Ma di progetti ne ha e tanti, Laura, e te li racconta come se li avesse già raggiunti sempre proiettata verso il futuro. È accompagnatrice equituristica e istitutrice pony con i suoi due cavalli. Non insegna a galoppare ma ad amare e sentire la responsabilità della vita dell’animale. Ha fatto un corso di apicoltrice per portare avanti le arnie dello zio e poter raccontare sempre meglio gli abbinamenti formaggio e miele, di degustatrice per far riconoscere la combinazione delle quattro tonalità prevalenti del formaggio, dolce, salato, acido e amaro e quando a prevalere sono l’amaro e il salato, ti spiega che qualcosa non ha funzionato. E poi il progetto del museo dove raccontare la vita della sua gente attraverso gli attrezzi e le fotografie private che le sono state prestate dalla comunità.

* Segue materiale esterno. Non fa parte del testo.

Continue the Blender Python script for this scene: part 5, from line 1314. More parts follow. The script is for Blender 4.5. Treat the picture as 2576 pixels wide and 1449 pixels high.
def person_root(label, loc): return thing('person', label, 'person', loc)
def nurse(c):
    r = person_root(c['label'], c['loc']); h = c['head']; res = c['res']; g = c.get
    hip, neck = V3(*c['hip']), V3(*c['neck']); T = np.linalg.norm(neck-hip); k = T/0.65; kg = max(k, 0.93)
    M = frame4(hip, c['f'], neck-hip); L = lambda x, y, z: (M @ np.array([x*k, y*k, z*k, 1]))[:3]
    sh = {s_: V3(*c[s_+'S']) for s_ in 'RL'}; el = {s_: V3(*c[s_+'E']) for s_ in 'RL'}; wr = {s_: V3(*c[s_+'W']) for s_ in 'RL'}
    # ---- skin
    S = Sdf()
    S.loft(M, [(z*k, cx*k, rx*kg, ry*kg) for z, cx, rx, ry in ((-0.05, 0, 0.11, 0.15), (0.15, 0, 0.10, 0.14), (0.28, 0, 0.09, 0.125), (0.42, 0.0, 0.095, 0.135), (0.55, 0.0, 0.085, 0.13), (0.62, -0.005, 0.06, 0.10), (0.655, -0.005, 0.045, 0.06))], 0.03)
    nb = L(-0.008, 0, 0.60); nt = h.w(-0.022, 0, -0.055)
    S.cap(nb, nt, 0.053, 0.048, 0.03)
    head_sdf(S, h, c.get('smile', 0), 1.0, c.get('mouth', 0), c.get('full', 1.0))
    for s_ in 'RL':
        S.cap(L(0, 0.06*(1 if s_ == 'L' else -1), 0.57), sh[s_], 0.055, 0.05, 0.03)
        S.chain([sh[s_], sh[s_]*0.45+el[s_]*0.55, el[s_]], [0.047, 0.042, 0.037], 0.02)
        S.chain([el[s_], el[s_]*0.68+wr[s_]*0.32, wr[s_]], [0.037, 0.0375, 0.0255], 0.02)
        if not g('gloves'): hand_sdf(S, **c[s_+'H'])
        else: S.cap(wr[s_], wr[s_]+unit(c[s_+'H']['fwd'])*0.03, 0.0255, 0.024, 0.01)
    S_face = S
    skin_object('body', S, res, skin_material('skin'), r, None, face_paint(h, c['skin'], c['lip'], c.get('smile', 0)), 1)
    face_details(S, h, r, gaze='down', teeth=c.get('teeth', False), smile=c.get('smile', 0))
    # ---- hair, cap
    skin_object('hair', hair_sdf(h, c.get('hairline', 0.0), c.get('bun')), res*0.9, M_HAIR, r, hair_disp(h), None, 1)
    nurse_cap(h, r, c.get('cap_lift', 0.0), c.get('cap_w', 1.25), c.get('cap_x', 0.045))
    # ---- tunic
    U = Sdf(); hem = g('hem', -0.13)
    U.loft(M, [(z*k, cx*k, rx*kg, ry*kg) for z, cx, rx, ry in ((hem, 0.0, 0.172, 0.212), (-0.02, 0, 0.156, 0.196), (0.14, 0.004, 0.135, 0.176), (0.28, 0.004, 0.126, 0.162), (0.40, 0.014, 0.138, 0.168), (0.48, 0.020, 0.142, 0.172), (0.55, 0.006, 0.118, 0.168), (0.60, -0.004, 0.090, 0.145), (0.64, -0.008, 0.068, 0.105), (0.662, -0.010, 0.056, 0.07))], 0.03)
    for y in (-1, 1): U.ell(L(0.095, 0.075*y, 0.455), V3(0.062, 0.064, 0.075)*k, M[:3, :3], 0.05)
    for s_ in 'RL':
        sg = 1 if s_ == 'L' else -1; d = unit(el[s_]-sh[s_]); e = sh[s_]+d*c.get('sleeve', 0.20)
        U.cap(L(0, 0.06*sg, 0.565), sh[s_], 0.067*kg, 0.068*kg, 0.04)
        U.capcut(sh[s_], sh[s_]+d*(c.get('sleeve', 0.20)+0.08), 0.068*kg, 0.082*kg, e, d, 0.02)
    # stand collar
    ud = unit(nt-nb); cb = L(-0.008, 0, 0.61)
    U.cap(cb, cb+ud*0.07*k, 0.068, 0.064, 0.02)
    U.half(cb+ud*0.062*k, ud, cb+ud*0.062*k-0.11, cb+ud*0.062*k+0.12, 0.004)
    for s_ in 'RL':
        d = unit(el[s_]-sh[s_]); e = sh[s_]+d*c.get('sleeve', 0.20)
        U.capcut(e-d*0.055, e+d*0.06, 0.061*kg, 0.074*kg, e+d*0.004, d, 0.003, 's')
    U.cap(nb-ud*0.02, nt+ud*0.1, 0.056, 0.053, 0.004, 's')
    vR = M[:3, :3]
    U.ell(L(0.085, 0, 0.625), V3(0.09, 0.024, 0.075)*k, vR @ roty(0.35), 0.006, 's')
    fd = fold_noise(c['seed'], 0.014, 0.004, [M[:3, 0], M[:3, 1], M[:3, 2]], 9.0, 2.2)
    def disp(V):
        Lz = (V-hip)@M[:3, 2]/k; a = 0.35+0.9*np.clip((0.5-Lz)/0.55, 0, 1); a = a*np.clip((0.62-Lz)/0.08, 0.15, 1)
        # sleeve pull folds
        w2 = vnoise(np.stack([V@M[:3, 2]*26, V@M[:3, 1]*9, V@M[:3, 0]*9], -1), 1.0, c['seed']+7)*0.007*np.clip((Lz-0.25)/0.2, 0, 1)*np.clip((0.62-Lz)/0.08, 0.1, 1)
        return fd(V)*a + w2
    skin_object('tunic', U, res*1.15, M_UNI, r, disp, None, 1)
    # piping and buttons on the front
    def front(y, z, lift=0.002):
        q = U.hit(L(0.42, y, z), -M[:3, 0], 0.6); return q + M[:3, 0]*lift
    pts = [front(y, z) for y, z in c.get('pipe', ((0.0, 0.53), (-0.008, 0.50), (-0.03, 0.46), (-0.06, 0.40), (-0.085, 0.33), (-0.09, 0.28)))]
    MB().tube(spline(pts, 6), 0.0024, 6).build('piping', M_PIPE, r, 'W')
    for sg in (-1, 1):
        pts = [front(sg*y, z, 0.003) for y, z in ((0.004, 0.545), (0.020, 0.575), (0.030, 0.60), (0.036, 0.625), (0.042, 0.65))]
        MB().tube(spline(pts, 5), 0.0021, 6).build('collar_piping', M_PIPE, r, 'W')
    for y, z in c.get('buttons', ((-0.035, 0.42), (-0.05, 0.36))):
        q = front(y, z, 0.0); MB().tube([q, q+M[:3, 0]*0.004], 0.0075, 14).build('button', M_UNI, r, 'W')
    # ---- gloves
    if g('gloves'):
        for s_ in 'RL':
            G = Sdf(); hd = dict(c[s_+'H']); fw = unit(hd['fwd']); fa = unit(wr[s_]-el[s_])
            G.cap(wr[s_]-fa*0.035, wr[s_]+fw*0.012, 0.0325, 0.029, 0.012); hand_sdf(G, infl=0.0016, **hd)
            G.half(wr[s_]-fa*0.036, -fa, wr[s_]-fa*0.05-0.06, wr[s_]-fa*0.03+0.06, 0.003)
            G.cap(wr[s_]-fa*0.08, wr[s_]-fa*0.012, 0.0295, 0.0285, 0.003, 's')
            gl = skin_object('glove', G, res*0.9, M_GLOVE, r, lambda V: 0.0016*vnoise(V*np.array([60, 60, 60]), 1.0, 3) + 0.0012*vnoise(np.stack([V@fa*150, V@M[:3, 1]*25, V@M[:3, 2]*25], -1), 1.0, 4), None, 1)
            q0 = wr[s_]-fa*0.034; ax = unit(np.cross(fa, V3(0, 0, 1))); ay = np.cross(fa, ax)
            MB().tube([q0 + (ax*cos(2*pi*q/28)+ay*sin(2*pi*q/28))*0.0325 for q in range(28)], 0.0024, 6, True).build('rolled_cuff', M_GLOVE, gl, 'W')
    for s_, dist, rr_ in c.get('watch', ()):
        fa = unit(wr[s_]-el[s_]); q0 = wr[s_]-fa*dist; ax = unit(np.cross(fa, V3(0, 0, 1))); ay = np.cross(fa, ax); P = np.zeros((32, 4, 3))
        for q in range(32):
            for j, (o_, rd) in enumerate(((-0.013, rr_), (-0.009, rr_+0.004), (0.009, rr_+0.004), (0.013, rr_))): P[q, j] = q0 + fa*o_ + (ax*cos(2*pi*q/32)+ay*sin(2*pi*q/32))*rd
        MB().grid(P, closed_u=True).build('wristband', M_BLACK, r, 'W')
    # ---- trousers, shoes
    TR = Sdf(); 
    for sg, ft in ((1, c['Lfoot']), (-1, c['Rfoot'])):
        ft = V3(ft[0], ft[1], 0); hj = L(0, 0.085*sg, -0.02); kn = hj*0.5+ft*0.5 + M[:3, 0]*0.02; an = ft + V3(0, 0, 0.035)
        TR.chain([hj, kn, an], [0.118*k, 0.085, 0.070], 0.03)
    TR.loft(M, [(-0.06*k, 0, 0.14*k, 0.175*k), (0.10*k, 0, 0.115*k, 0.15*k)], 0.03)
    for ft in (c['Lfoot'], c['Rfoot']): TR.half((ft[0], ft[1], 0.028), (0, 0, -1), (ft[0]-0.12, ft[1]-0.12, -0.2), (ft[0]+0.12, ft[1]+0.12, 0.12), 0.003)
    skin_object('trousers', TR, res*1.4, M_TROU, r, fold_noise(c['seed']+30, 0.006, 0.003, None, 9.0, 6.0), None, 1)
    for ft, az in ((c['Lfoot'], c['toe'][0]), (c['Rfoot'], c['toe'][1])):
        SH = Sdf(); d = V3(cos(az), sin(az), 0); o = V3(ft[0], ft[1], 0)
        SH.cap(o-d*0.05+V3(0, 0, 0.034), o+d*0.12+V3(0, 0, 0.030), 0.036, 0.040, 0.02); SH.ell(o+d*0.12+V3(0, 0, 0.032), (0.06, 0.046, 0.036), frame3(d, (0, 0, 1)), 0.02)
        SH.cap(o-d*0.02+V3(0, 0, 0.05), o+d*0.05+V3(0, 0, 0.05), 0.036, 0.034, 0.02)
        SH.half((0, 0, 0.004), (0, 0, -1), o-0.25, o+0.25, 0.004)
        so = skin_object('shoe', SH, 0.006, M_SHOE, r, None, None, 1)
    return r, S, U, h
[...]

“Mi piace la storia perché le foto vecchie mi emozionano, le foto della vita vera. C’è una cosa bella in tutte quelle foto, è che tutti sorridono, fanno fatica ma ci sono dei sorrisi veri, sono sporchi di terra ma i bambini hanno di quelle facce, dei sorrisi così belli, non come i selfie di oggi. Oggi abbiamo tante foto ma non abbiamo ricordi. Lì invece di foto ce n’erano poche ma di ricordi tanti, che ti arrivano dentro, ti trafiggono lo stomaco”.
A Bezzecca, in Val di Ledro, ci arrivi a piedi o con l’auto. Qui hai l’occasione di imparare il latte e un pezzo della sua storia di valle. Quando incontri Laura, guardala negli occhi e reggi lo sguardo. Potrebbe capitare di emozionarti.